The lack of a persistent social relationship between the parties also supports Eric's stated intentions. Eric only ate with Joy approximately once per week and then almost always in the presence of other family members. He did not have a key to the house, and we credit the testimony he never entered without knocking. They had only sporadic sexual encounters after separation, none more recent than the late 1980s, and Joy otherwise did not attend to his illnesses, did not do his laundry, and did not vacation with him.
The evidence of the joint tax returns and his comments to Joy that he was "working on it" are not outweighed by the other evidence. We credit Eric's testimony the joint tax returns were solely for an economic purpose on the advice of his CPA. This testimony is supported by his filing separately as soon as that became the economically beneficial choice. As for his comments to Joy, read in light of the entire record his testimony that this referred to the economic aspect of the divorce and not the social aspect is plausible. Thus, substantial evidence exists to support the trial court's finding that when Eric moved out in 1985, he intended to completely and finally sever the marital relationship.

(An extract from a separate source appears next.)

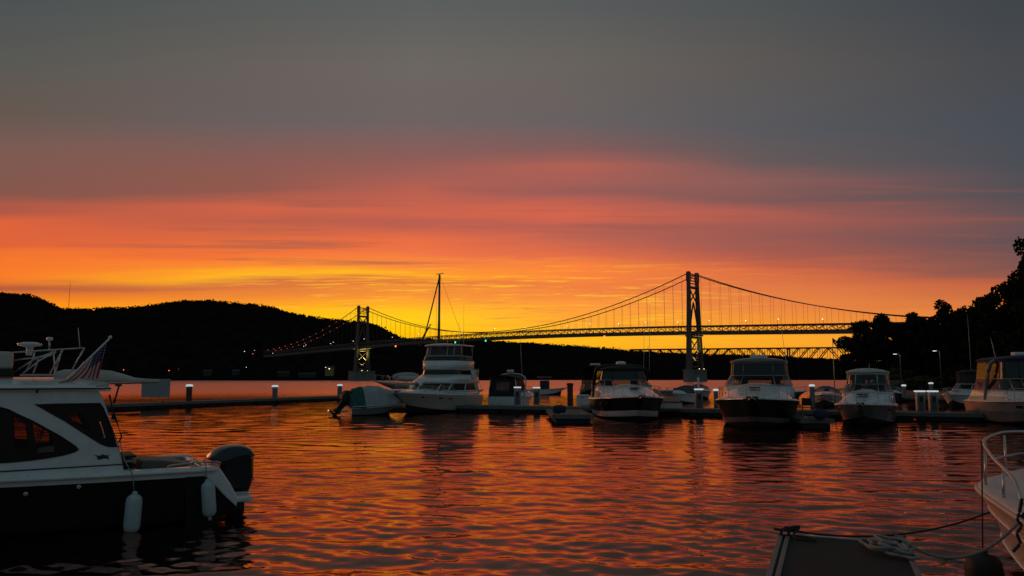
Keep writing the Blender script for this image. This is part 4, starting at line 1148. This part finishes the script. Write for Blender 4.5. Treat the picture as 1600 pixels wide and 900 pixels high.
def pedestal(px, basepy, toppy, label):
    p = PZ(px, basepy, .45); z = P(px, toppy, p.y).z-.45
    t = thing('power_pedestal', p, label, 'power pedestal', group='lit power pedestals on the main dock')
    box('body', (0, 0, z/2), (.30, .26, z-.05), greypile, t, .02)
    box('side_panel', (-.2, 0, z*.48), (.10, .22, z*.92), alu, t, .02); box('side_panel', (.2, 0, z*.48), (.10, .22, z*.92), alu, t, .02)
    box('socket_panel', (0, -.14, z*.62), (.2, .03, .34), rubber, t, .01)
    box('lamp_cap', (0, 0, z-.01), (.56, .34, .085), lamp_w, t, .02)
    l = bpy.data.lights.new('pedestal_light', 'POINT'); l.energy = .25; l.color = (.9, .96, 1); l.shadow_soft_size = .15
    o = bpy.data.objects.new('pedestal_light', l); C.objects.link(o); o.parent = t; o.location = (0, -.25, z-.12)
for px, b_, tp, lab in [(808.5, 633, 605, 'lit pedestal in front of the green-canopied boat'), (838.5, 633, 605.5, 'lit pedestal at the bow of the green-canopied boat, with open water behind it'),
        (1092.5, 638, 608, 'lit pedestal at the foot of the near bridge tower'), (1439, 643.5, 611, 'lit pedestal of the right-hand pair, the one farther from the white cuddy boat'), (1459, 643.5, 611, 'lit pedestal of the right-hand pair, the one next to the white cuddy boat')]:
    pedestal(px, b_, tp, lab)
# dock boxes, gear
def dbox(px, py, w, h, label, m=white):
    p = PZ(px, py, .45); t = thing('dock_box', p+Vector((0, .5, 0)), label, 'dock box', R(3))
    box('body', (0, 0, h*.42), (w, .6, h*.84), m, t, .04); box('lid', (0, 0, h*.9), (w+.06, .66, h*.2), m, t, .05); box('latch', (0, -.33, h*.76), (.12, .04, .12), steel, t)
dbox(911, 634, .85, .8, 'tall white dock box beside the dark red piling')
p = PZ(236, 627, .45); zt = P(241, 592, p.y+.8).z; zb_ = P(241, 621, p.y+.8).z
t = thing('panel_screen', (p.x, p.y+.8, .45), 'pale grey panel standing on the breakwater dock left of the nearest piling', 'panel', R(-6))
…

DISPOSITION The judgment is affirmed.
BLEASE, Acting P.J.
MORRISON, J.
1 1. Pursuant to California Rules of Court, rules 976(B) and 976.1, this opinion is certified for publication with the exception of Part II.
2 . Because the parties share a surname, we shall refer to them by their first names for clarity of reference.
3 . The statute, which continues the substance of former Civil Code section 5118 without change (11 Witkin, Summ. of Cal. Law (9th ed. 1996 Supp.) Community Property, § 10, p. 166), provides, "The earnings and accumulations of a spouse . . . , while living separate and apart from the other spouse, are the separate property of the spouse."